On the eve of a public hearing about the Park's Department's new proposed rules to allow community gardens to be transferred to housing developers, Time's Up has put together this montage video showing various gardens getting bulldozed over the years. The video kicks off with rare footage of the 21-year-old Esperanza Community Garden being bulldozed in 2002, including the twenty-foot coqui (sculpture of a frog) that "served as a symbol of resistance to ward off intruders."

After arresting a couple dozen activists who had locked themselves inside, Esperanza, located on East Seventh Street between Avenues B and C, was razed; it took the bulldozers 15 minutes to demolish the garden. This happened on the same day that then-Attorney General Spitzer had successfully procured a temporary restraining order on development of all Greenthumb gardens (except Esperanza, which, as it was already destroyed, was left out of the deal). Spitzer later remarked that Bloomberg had “subverted the legal process” by destroying the garden just as the case was being heard in court.

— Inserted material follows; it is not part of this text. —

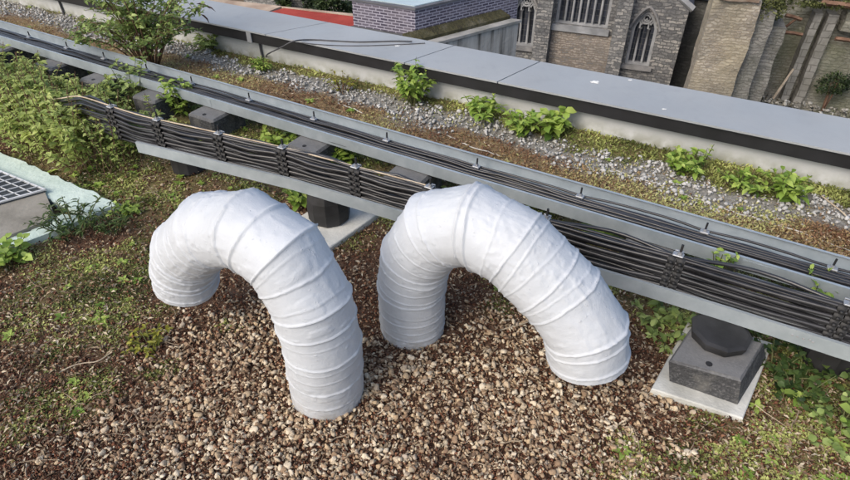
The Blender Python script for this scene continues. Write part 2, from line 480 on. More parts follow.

According to Time's Up, there are fewer than 300 remaining Community Gardens. The City is currently denying that the 2002 Preservation Agreement ("Spitzer Agreement") included permanent protections for the gardens, but in this 2002 press release announcing the agreement, Mayor Bloomberg says, "We are providing permanent protection to hundreds of community gardens throughout New York City."Tomorrow's public hearing takes place at the Chelsea Recreation Center at 425 West 25th Street at 10:30 a.m.